Are Sex Workers Becoming a Viable Political Bloc?

Not long ago, most porn stars, escorts, strippers and cam-girls wouldn’t feel comfortable entering the political scuffle. But thanks to a confluence of factors — including Stormy Daniels, arguably the world’s most famous sex worker, making herself a symbol of the anti-Trump resistance — the sex-work community has become America’s newest niche political bloc.

Though the movement has been happening for decades, even centuries, explains community organizer Lola Balcon, it’s taken hold in recent years in part as a result of long-term de-stigmatization efforts from human rights groups including Amnesty International, which recommended the decriminalization of sex work in 2016. But it wasn’t until the passage of the so-called Online Trafficking bill SESTA-FOSTA last spring that many workers began to organize locally, forming grassroots coalitions not just to oppose the bill but also to support sex work decriminalization efforts more broadly.

“We have a lot at stake right now. The political climate is unpredictable and volatile,” says Christa Daring, the executive director of Sex Workers Outreach Project USA, a nonprofit aimed at supporting sex workers and campaigning for the decriminalization of sex work. “SESTA-FOSTA didn’t make prostitution any more illegal than it was before, but it made a lot of people’s lives a lot harder and it really threw into stark contrast the amount of criminalization that people were facing.”

Balcon was introduced to now-New York State Senator-elect Julia Salazar in June through the Democratic Socialists of America, the left-leaning group that endorsed her. She’d been working with the then-New York Congressional candidate Suraj Patel at the time to help inform his opposition to SESTA-FOSTA, and she was eager to coordinate with Salazar on a platform that was far more wide-sweeping, even radical: Decriminalization.

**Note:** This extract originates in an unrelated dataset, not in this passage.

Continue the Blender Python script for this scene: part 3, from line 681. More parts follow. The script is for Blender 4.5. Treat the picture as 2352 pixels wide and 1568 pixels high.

The demands in Salazar’s policy paper included an end to raids on massage parlors, a repeal of sex workers’ exemption from rape shield laws and a repeal of loitering statutes that excessively target LGBTQ sex workers and sex workers of color.

“Julia’s perspective strikes me as very matter of fact. She comes at it from a criminal justice reform and trans rights and immigrant rights perspective that makes so much sense with the rest of her platform that she doesn’t talk about [sex work] like it’s a big deal,” says Balcon. “I think that’s the way it should be, and that’s also part of what’s exciting.

Activists’ push for the decriminalization of sex work is not unique to New York. In San Francisco, a sex workers’ collective is challenging the constitutionality of California’s prostitution and solicitation law. In Washington, D.C., sex workers and allies have been canvassing to reintroduce a City Council bill aimed at decriminalizing sex work. The bill, introduced by Councilmember David Grosso last year, was drafted with input from sex worker advocates and calls for the creation of a task force composed of sex workers’ rights organizations to make recommendations.

“Now you have coalitions rising of people who care about criminal justice and racial justice and immigration issues all working together,” says Balcon. “It’s gonna be a long fight ahead.”

However, some are hopeful that the movement is starting to reach the mainstream. “I’ve never seen sex workers begin organizing in the way they did following SESTA-FOSTA,” says activist Siouxsie Q. “Enough was enough.”